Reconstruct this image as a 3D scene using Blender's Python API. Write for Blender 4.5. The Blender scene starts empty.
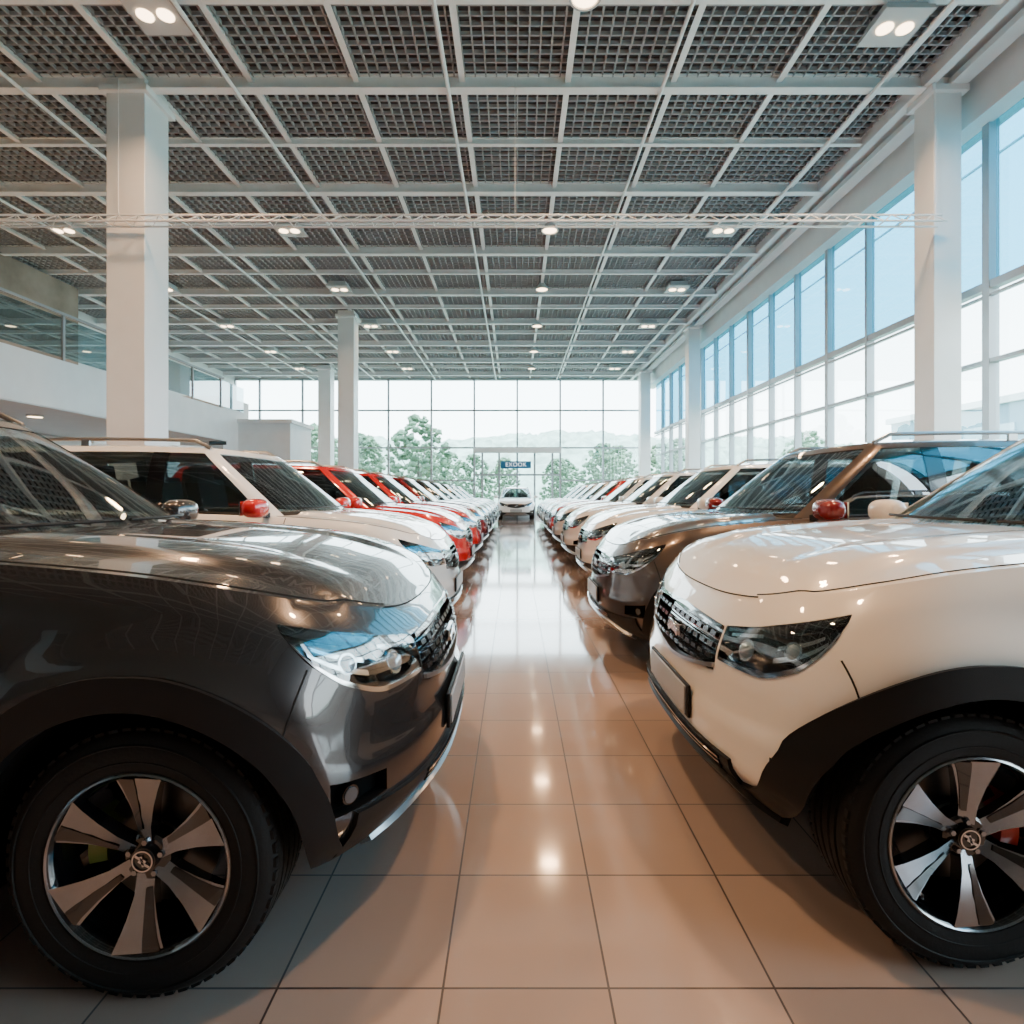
import bpy, bmesh, math, random
from mathutils import Vector, Matrix
random.seed(3)
COL = bpy.context.scene.collection
pi = math.pi

# ------------------------------------------------------------------ materials
def newmat(name):
    m = bpy.data.materials.new(name); m.use_nodes = True
    return m, m.node_tree.nodes, m.node_tree.links
def pbr(name, col, rough=.5, metal=0., coat=0., emis=None, estr=0., nscale=0, namt=.1, bump=0., coatr=.03, spec=.5):
    m, N, L = newmat(name); b = N['Principled BSDF']
    b.inputs['Base Color'].default_value = (*col, 1)
    b.inputs['Roughness'].default_value = rough
    b.inputs['Metallic'].default_value = metal
    b.inputs['Coat Weight'].default_value = coat
    b.inputs['Coat Roughness'].default_value = coatr
    b.inputs['Specular IOR Level'].default_value = spec
    if emis:
        b.inputs['Emission Color'].default_value = (*emis, 1)
        b.inputs['Emission Strength'].default_value = estr
    if nscale:
        tc = N.new('ShaderNodeTexCoord'); n = N.new('ShaderNodeTexNoise'); n.inputs['Scale'].default_value = nscale
        n.inputs['Detail'].default_value = 4
        L.new(tc.outputs['Object'], n.inputs['Vector'])
        cr = N.new('ShaderNodeValToRGB')
        cr.color_ramp.elements[0].position = .3; cr.color_ramp.elements[1].position = .7
        cr.color_ramp.elements[0].color = (*[c*(1-namt) for c in col], 1)
        cr.color_ramp.elements[1].color = (*[min(1, c*(1+namt)) for c in col], 1)
        L.new(n.outputs['Fac'], cr.inputs['Fac']); L.new(cr.outputs['Color'], b.inputs['Base Color'])
        if bump:
            bp = N.new('ShaderNodeBump'); bp.inputs['Strength'].default_value = bump; bp.inputs['Distance'].default_value = .01
            L.new(n.outputs['Fac'], bp.inputs['Height']); L.new(bp.outputs['Normal'], b.inputs['Normal'])
    return m
def glass(name, tint, refl=.06, rough=.0, edge=.6):
    m, N, L = newmat(name)
    N.remove(N['Principled BSDF']); out = N['Material Output']
    tr = N.new('ShaderNodeBsdfTransparent'); tr.inputs['Color'].default_value = (*tint, 1)
    gl = N.new('ShaderNodeBsdfGlossy'); gl.inputs['Roughness'].default_value = rough
    gl.inputs['Color'].default_value = (1, 1, 1, 1)
    lw = N.new('ShaderNodeLayerWeight'); lw.inputs['Blend'].default_value = .25
    mr = N.new('ShaderNodeMapRange'); mr.inputs['To Min'].default_value = refl; mr.inputs['To Max'].default_value = edge
    L.new(lw.outputs['Facing'], mr.inputs['Value'])
    mx = N.new('ShaderNodeMixShader')
    L.new(mr.outputs['Result'], mx.inputs['Fac']); L.new(tr.outputs[0], mx.inputs[1]); L.new(gl.outputs[0], mx.inputs[2])
    L.new(mx.outputs[0], out.inputs['Surface'])
    return m

def paint(name, col, metal=.0, rough=.3):
    m = pbr(name, col, rough, metal, coat=1., coatr=.015)
    return m
P_TMPL = paint('paint_base', (.3, .3, .3))
P = dict(
    graphite=paint('paint_graphite', (.060, .055, .055), .75, .25),
    white=paint('paint_white', (.84, .83, .80)),
    cream=paint('paint_pearl_white', (.84, .79, .72)),
    brown=paint('paint_brown', (.13, .10, .085), .75, .28),
    red=paint('paint_red', (.60, .010, .010), .1, .25),
    darkred=paint('paint_dark_red', (.22, .008, .010), .2, .25),
    blue=paint('paint_steel_blue', (.04, .07, .10), .6, .28),
    black=paint('paint_black', (.010, .011, .013), .2, .25),
    silver=paint('paint_silver', (.45, .46, .47), .8, .3),
)
M_BLK = pbr('black_plastic', (.006, .006, .0065), .5, nscale=400, namt=.15, bump=.1, spec=.25)
M_WELL = pbr('wheel_well_black', (.002, .002, .002), .9, spec=.1)
M_GLOSSBLK = pbr('gloss_black', (.004, .004, .005), .12, coat=1.)
M_CHROME = pbr('chrome', (.75, .76, .78), .12, 1.)
M_STUD = pbr('dark_chrome', (.16, .165, .17), .25, 1.)
M_SATIN = pbr('satin_silver', (.42, .43, .44), .32, 1.)
M_MACH = pbr('machined_alloy', (.34, .36, .39), .20, 1., nscale=60, namt=.04)
M_RUB = pbr('tire_rubber', (.005, .005, .005), .7, nscale=120, namt=.2, bump=.1, spec=.3)
M_DISC = pbr('brake_steel', (.12, .12, .12), .35, 1.)
M_RED = pbr('caliper_red', (.6, .02, .01), .35, coat=.5)
M_LIME = pbr('caliper_lime', (.16, .22, .03), .35, coat=.5)
M_GLASS = glass('car_window_glass', (.66, .72, .73), .06, edge=.5)
M_LENS = glass('lamp_lens', (.93, .96, .97), .05, edge=.28)
M_BULB = pbr('lamp_projector', (.55, .65, .72), .05, .6, coat=1)
M_FOG = pbr('fog_lamp_glass', (.08, .09, .10), .08, .3, coat=1)
M_SEAT = pbr('seat_fabric', (.03, .03, .032), .8, nscale=200, namt=.2)
M_PLATE = pbr('plate_white', (.35, .36, .37), .4)
M_TAIL = pbr('tail_lamp_red', (.5, .01, .01), .1, coat=1)
M_GAP = pbr('panel_gap', (.003, .003, .003), .8)

# ------------------------------------------------------------------ mesh builder
class MB:
    def __init__(s): s.v = []; s.f = []; s.m = []
    def add(s, vs, fs, m=0):
        o = len(s.v); s.v += [tuple(p) for p in vs]
        for f in fs: s.f.append(tuple(i+o for i in f)); s.m.append(m)
    def box(s, c, d, m=0, rz=0., rx=0., ry=0.):
        R = Matrix.Rotation(rz, 3, 'Z') @ Matrix.Rotation(ry, 3, 'Y') @ Matrix.Rotation(rx, 3, 'X')
        vs = []
        for k in (-.5, .5):
            for j in (-.5, .5):
                for i in (-.5, .5):
                    vs.append(Vector(c) + R @ Vector((i*d[0], j*d[1], k*d[2])))
        s.add(vs, [(0, 2, 3, 1), (4, 5, 7, 6), (0, 1, 5, 4), (2, 6, 7, 3), (0, 4, 6, 2), (1, 3, 7, 5)], m)
    def bar(s, a, b, w, h, m=0):
        a = Vector(a); b = Vector(b); d = (b-a).normalized()
        up = Vector((0, 0, 1)) if abs(d.z) < .9 else Vector((0, 1, 0))
        x = d.cross(up).normalized(); y = x.cross(d)
        vs = []
        for p in (a, b):
            for i, j in ((-1, -1), (1, -1), (1, 1), (-1, 1)): vs.append(p+x*i*w/2+y*j*h/2)
        s.add(vs, [(0, 1, 2, 3), (7, 6, 5, 4), (0, 4, 5, 1), (1, 5, 6, 2), (2, 6, 7, 3), (3, 7, 4, 0)], m)
    def cyl(s, a, b, r, m=0, n=16, r2=None):
        a = Vector(a); b = Vector(b); d = (b-a).normalized(); r2 = r if r2 is None else r2
        up = Vector((0, 0, 1)) if abs(d.z) < .9 else Vector((0, 1, 0))
        x = d.cross(up).normalized(); y = x.cross(d); vs = []
        for p, rr in ((a, r), (b, r2)):
            for i in range(n):
                t = 2*pi*i/n; vs.append(p+(x*math.cos(t)+y*math.sin(t))*rr)
        fs = [(i, (i+1) % n, n+(i+1) % n, n+i) for i in range(n)]
        fs += [tuple(range(n))[::-1], tuple(range(n, 2*n))]
        s.add(vs, fs, m)
    def tube(s, pts, r, m=0, n=6):
        pts = [Vector(p) for p in pts]; vs = []; k = len(pts)
        for i, p in enumerate(pts):
            d = (pts[min(i+1, k-1)]-pts[max(i-1, 0)]).normalized()
            up = Vector((0, 0, 1)) if abs(d.z) < .9 else Vector((0, 1, 0))
            x = d.cross(up).normalized(); y = x.cross(d)
            for j in range(n):
                t = 2*pi*j/n; vs.append(p+(x*math.cos(t)+y*math.sin(t))*r)
        fs = []
        for i in range(k-1):
            for j in range(n): fs.append((i*n+j, i*n+(j+1) % n, (i+1)*n+(j+1) % n, (i+1)*n+j))
        fs += [tuple(range(n))[::-1], tuple(range((k-1)*n, k*n))]
        s.add(vs, fs, m)
    def patch(s, fn, nu, nv, off, th, m=0):
        top = []; bot = []
        for j in range(nv+1):
            for i in range(nu+1):
                p, n = fn(i/nu, j/nv); top.append(p+n*off); bot.append(p+n*(off-th))
        o = len(top); vs = top+bot; fs = []
        I = lambda i, j: j*(nu+1)+i
        for j in range(nv):
            for i in range(nu):
                q = (I(i, j), I(i+1, j), I(i+1, j+1), I(i, j+1))
                fs.append(q); fs.append(tuple(a+o for a in q)[::-1])
        edge = [I(i, 0) for i in range(nu)]+[I(nu, j) for j in range(nv)]+[I(i, nv) for i in range(nu, 0, -1)]+[I(0, j) for j in range(nv, 0, -1)]
        for k in range(len(edge)):
            a, b = edge[k], edge[(k+1) % len(edge)]; fs.append((b, a, a+o, b+o))
        s.add(vs, fs, m)
    def lathe(s, prof, m=0, n=64, ax='Y'):
        vs = []; k = len(prof)
        for i in range(n):
            t = 2*pi*i/n
            for r, y in prof:
                if ax == 'Y': vs.append((r*math.cos(t), y, r*math.sin(t)))
                else: vs.append((r*math.cos(t), r*math.sin(t), y))
        fs = []
        for i in range(n):
            for j in range(k-1):
                fs.append((i*k+j, i*k+j+1, ((i+1) % n)*k+j+1, ((i+1) % n)*k+j))
        s.add(vs, fs, m)
    def sphere(s, c, r, m=0, nu=20, nv=12, sc=(1, 1, 1), pw=1.):
        vs = []; fs = []
        sp = lambda a: math.copysign(abs(a)**pw, a)
        for j in range(nv+1):
            ph = -pi/2+pi*j/nv
            for i in range(nu):
                t = 2*pi*i/nu
                vs.append((c[0]+r*sc[0]*sp(math.cos(ph))*sp(math.cos(t)), c[1]+r*sc[1]*sp(math.cos(ph))*sp(math.sin(t)), c[2]+r*sc[2]*sp(math.sin(ph))))
        for j in range(nv):
            for i in range(nu): fs.append((j*nu+i, j*nu+(i+1) % nu, (j+1)*nu+(i+1) % nu, (j+1)*nu+i))
        s.add(vs, fs, m)
    def obj(s, name, mats, parent=None, loc=(0, 0, 0), rot=(0, 0, 0), angle=35, merge=0., bevel=0.):
        me = bpy.data.meshes.new(name); me.from_pydata(s.v, [], s.f)
        for mt in (mats if isinstance(mats, (list, tuple)) else [mats]): me.materials.append(mt)
        me.polygons.foreach_set('material_index', s.m)
        bm = bmesh.new(); bm.from_mesh(me)
        if merge: bmesh.ops.remove_doubles(bm, verts=bm.verts, dist=merge)
        bmesh.ops.recalc_face_normals(bm, faces=bm.faces)
        bm.to_mesh(me); bm.free()
        me.polygons.foreach_set('use_smooth', [True]*len(me.polygons))
        me.set_sharp_from_angle(angle=math.radians(angle))
        o = bpy.data.objects.new(name, me); COL.objects.link(o)
        o.location = loc; o.rotation_euler = rot
        if parent: o.parent = parent
        if bevel:
            b = o.modifiers.new('bevel', 'BEVEL'); b.width = bevel; b.segments = 2; b.limit_method = 'ANGLE'
        return o
def empty(name, loc=(0, 0, 0), rot=(0, 0, 0), parent=None):
    o = bpy.data.objects.new(name, None); o.empty_display_size = .2; COL.objects.link(o)
    o.location = loc; o.rotation_euler = rot
    if parent: o.parent = parent
    return o
def tag(o, label, cat, group=None):
    o['label'] = label; o['category'] = cat
    if group: o['group'] = group
def struct(o): o['kind'] = 'structure'; return o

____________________

## Problem
Return exactly what appears from the opening line of the material through the line with "pi = math.pi", apart from the pictures.

## Correct output
Reconstruct this image as a 3D scene using Blender's Python API. Write for Blender 4.5. The Blender scene starts empty.
import bpy, bmesh, math, random
from mathutils import Vector, Matrix
random.seed(3)
COL = bpy.context.scene.collection
pi = math.pi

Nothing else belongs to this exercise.